Cuentan que el detonante fue una corrida en Aranjuez cuando el Dictador, que estaba en barrera acompañado de una distinguida dama extranjera,  recibió una salpicadura en pleno rostro con las entrañas de un escuálido caballo que estaba siendo  hecho picadillo por el toro. El Ministro de la Gobernación Martínez Anido publicó el 14 de febrero de 1928 la Real Orden que declaraba obligatorio el uso de petos defensivos en los caballos en plazas de Primera. La Orden se hizo obligatoria para todo tipo de plazas a partir del 21 de junio de 1928. También se eliminaron las banderillas de fuego.


Entre la afición taurina almeriense de la época no hubo demasiados reproches por esta medida gubernativa -más allá de algunas chanzas del cronista Caireles (Ulpiano Díaz) pero sí en plazas norteñas como la de Bilbao que tardaron en aceptar la Orden  argumentando que la mejor defensa del caballo era el brazo firme del picador, “sin tener que convertir a la jaca en un caballo de troya”.


El último toro que se lidió en Almería en una corrida con caballos sin peto fue  Corredor, de la ganadería de Alipio Pérez-Tabernero, que dio muerte a tres caballos y terminó  estoqueado por  Marcial Lalanda el 27 de agosto de 1927, sonando la banda de trompetas de Orán. Compartió tarde Lalanda  con el diestro local Julio Gómez Relampaguito y con Chicuelo.


La tarde antes, habían toreado Antonio Márquez -que se retiró para casarse con la tonadillera Concha Piquer- Martín Agüero y el gitano Cagancho, que se había convertido en el nuevo fenómeno de masas.
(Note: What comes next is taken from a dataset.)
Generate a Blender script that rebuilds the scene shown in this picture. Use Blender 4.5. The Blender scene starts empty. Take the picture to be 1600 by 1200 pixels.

En esos años, solía complementar el cartel de Feria la cuadrilla cómica de Llapisera y el Guardia Torero.


Eran ferias -el fútbol estaba aún en el paleolítico- en las que Almería respiraba afición a los toros y a la ciudad llegaba desde la ciudad de Los Cármenes el Tren Botijo cargado de granadinos y el Vapor Botijo fletado desde Orán con emigrantes almerienses que pagaban 14 pesetas por localidad.


Los comerciantes colaboraban con su propio pecunio con la Comisión Organizadora  presididaa por el concejal García Briet para poder traer a matadores de tronío que cobraban hasta 4.000 pesetas cada tarde. Tomaban abono de palco de forma fija las familias de Federico Fischer, Juan Terriza, Francisco Jover, Luis Ronco, Manuel Berjón, Manuel González Tamarit, Antonio González Egea, Pío Abdón, Guillermo Verdejo, Miguel Vidal o Walter Mac Lellan.


La primera corrida ya con peto en Almería tuvo lugar el 24 de agosto de 1928 con ocho toros de Peñalver para los diestros Rayito, Félix Rodríguez, Cagancho y Gitanillo de triana. La suerte de varas había cambiado y la lídia  ya nunca volvería a ser igual.